The system of our dreams.
If you do not feel ‘comfortable’ with stop losses, you can use a well know old system named TAC (Toss A Coin).
The system is very simple:
1- Toss a coin.
2- Go long or short, following the coin.
3- Do not use stop losses: wait to gain (soon or later ).
4- Use stop profit: play a dice, where you get a number(1-6). For example, if you get a two, set the stop profit at 2% and so on.
5- An alternative is to set the stop profit always at 40%. (This is an alternative for experts), but probably the results that you will claim can last too longer.
6- The system is guaranteed to have only a loss: the last.
7- A corollary: you can have some huge draw downs, but who cares?
8- You can change the invested amount every day, say 100 Sp contract or 1. (This depends on the fact that the day before your sweetheart was kind with you or not.)

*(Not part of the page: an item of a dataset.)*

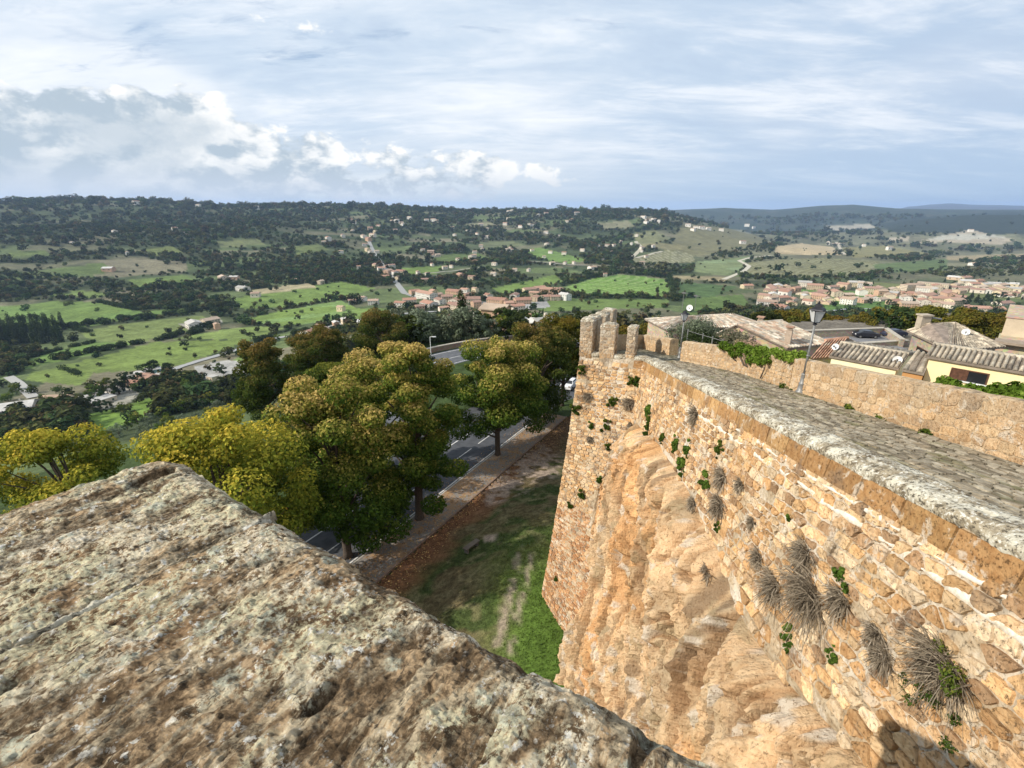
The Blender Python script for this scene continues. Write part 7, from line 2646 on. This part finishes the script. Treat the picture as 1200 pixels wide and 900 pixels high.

Someone angry, that is not experienced, can use a different approach:
1- Always stop losses.
2- Repetitive buy and sell of the same amount.
3- Bla bla
4- The rest is not interesting

On the forum we should discuss only the interesting TAC, not the stupid repetitive methodic systems. In particular, computer are not intelligent: so why let them to operate in dozens of instruments? Why not operate only, say, on Nasdaq?

Last suggestion: the very clever guy does not uses a coin, nor launches dice.
He is inspired on the morning.
He knows! I remember a very important (at that time) provider who said: ”Unbelievable, but it seems that Usd/Jpy is going above 114 ”
So he was firmly waiting for the downhill Now at 117 about


Why unbelievable? Why cut ourselves in this way?



We shall hope that in 1929 his positions on stocks were on the short side


Someone of you surely remembers the matter.

Moreover, someone else wrote to him: “You have the best system I have ever seen. Respect.”



Conclusion:

Using always pre-fixed narrow stop losses in this period can be very hard.

And probably on next two months can be harder. Moreover, systems with stop losses are annoying.





I don’t understand. Did I say something wrong?

No: you have suggested a forum for financial arguments. That’s all.